You can’t solve a problem you don’t know you have. This summer's drought conditions may have showed you that you have a problem. A simple computer hard-soil analyzer (called a shovel for us older guys) can tell you if you do. I did this at 9 one morning with a farmer that I had to convince to take five minutes and check his field next to the house. He reluctantly agreed, thinking it was a waste of time. At 5 in the afternoon, I said I had to go home and make supper for the kids – he kept saying, “One more field.” He then said he learned more about his fields and cropping in that one day of digging holes than he did at all our extension meetings (for him, a compliment).

Upon finding compaction, the initial reaction is to look for the biggest, deepest, baddest ripper and a monster tractor to pull it and tear it all out.
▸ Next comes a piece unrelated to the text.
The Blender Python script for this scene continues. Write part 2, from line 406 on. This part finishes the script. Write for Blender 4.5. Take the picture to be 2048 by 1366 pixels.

As research in New Zealand found, without change in the rest of the cropping, rotation, harvest and manure spreading, this is a complete waste of time. Making it even worse, without knowing what is going on under the soil surface, you may be doing more damage than improvement. Lots of black smoke and lumps on the surface do not improve anything. Running a chisel plow deeper than its designed depth (6-7 inches) will horizontally compact the soil even more. As one farmer said, “Removing compaction is a process we have to figure out for our farm and our soils.” This was after a research trial only grew on 3 inches of soil, and subsequent deep tillage ripped the shanks off the machine from the hard soil.

Fields are improved one at a time. It takes strategic planning in the rotation to take out compaction. It needs to be done when the soil is dry enough to shatter. One part of the process is to deep-till in the fall (if dry) and immediately drill winter triticale as a winter forage. The massive winter forage roots brace the soil, keeping it open to start the process of improving soil structure. Ideally in the Northern areas, this needs to be done the first half of September to maximize time for the winter grain to tiller and produce above- and below-ground biomass. The next spring, no-till legume seeds into the newly opened soil. They will continue to improve the soil structure until you are ready to rotate to no-till corn. Another option is to strip-till corn into the triticale stubble. The less trips it takes to get the crop in, the more you can wait for the right conditions to work/plant the field.